Schwerpunkte
Halbleitertheorie
Research profile of the nanoelectronics group
In our nanoelectronics group we consider nano-scale transistor systems which can be either semiconductor based or molecular junctions. In the former case we study conventional field effect transistors, modern multigate transistors or SOI (silicon on insulator) transistors. Within the last decade we have established a comprehensive software package to analyze experimental devices in the frame of the Landauer-Büttiker formalism. As a particular focus we have long standing cooperation analyzing device data by GLOBALFOUNDRIES Dresden.
Supraleitung und elektronische Korrelationen
Superconductivity and electronic correlations:
Superconductors were discovered in 1911 by Heike Kamerlingh Onnes and are materials which can transport electrical current without any electrical resistance below some critical temperature Tc. Besides they also expell a magnetic field from their interior and thus can be viewed as 'ideal' diamagnets (Meissner-Ochsenfeld effect). Both properties make superconductors suitable for a large variety of interesting applications, ranging from dissipationless transport in electricity networks to magnetic levitation for high-speed trains.
Conventional superconductors (e.g. Pb or Nb alloys) have transition temperatures up to approx. 20 K so that only cooling with liquid helium can establish the superconducting properties. In 1986 Bednorz and Müller discovered the so-called high-temperature superconductors with transition temperatures up to approx. 130 K so that these materials become superconducting already at the temperature of liquid nitrogen.
High-Tc materials are a challenge in solid-state physics, not only because the mechanism leading to high transition temperatures is still unknown, but also because of their unusual and so far unexplained metallic properties. Common structural elements of these materials are the copper-oxygen planes which are mainly responsible for the electronic properties. They are characterised by a generic phase diagram (see Fig. 1) where as a function of doping an antiferromagnetic (AF) Mott insulator evolves into a superconductor with highly unconventional metallic behaviour in the normal state above T. First of all around optimal doping (where Tc is highest) non-Fermi liquid features arise (most notably exemplified by a resistivity which is linear in T up to high temperatures). Only at larger dopings a seemingly Fermi liquid behavior is recovered. On the other hand, at low-to-moderate dopings a pseudogap opens below a crossover temperature T*.
The pseudogap correlations suppress spectral weight, strongly reduce the entropy and magnetic susceptibility. Angle-resolved photoemission and tunneling experiments have revealed that upon cooling the pseudogap merges into the superconducting (SC) gap implicating a close relation between both phenomena.

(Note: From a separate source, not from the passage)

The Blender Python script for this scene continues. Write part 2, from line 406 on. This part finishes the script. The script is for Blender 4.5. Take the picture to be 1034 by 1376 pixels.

As a function of charge carrier concentration both gaps merge at about optimal doping where the above noted unconventional metallic behaviour is most pronounced. In addition an increasing number of experiments provides strong evidence that the pairing mechanism may be related to the susceptibility of high-Tc cuprates towards the formation of electronic charge (and spin) inhomogeneitites forming ordered textures. These have been first observed in lanthanum cuprates in the form of stripes within neutron scattering and more recently by resonant x-ray scattering experiments. Furthermore resistivity measurements under conditions where superconductivity has been suppressed by strong magnetic fields have revealed an underlying metal-insulator transition close to optimal doping suggestive of a so-called quantum critical point (QCP) (see Fig. 1) due to the formation of incommensurate charge ordering CO (like, e.g. an incommensurate charge-density wave).
From the above one can extract two main features of these materials: they are prototypical strongly correlated systems and they have a complex phase diagram, where various phases compete (AF, CO, SC, ...).
Our research aims to tackle these aspects by studying the properties of inhomogeneoeus electronic phases on the basis of appropriate correlated multi-band models. Formally, many of our calculations are carried out within the so-called time-dependent Gutzwiller approach which allows to study the dynamical response of a strongly correlated electron system to external perturbations so that results can be compared with a large variety of experimental probes.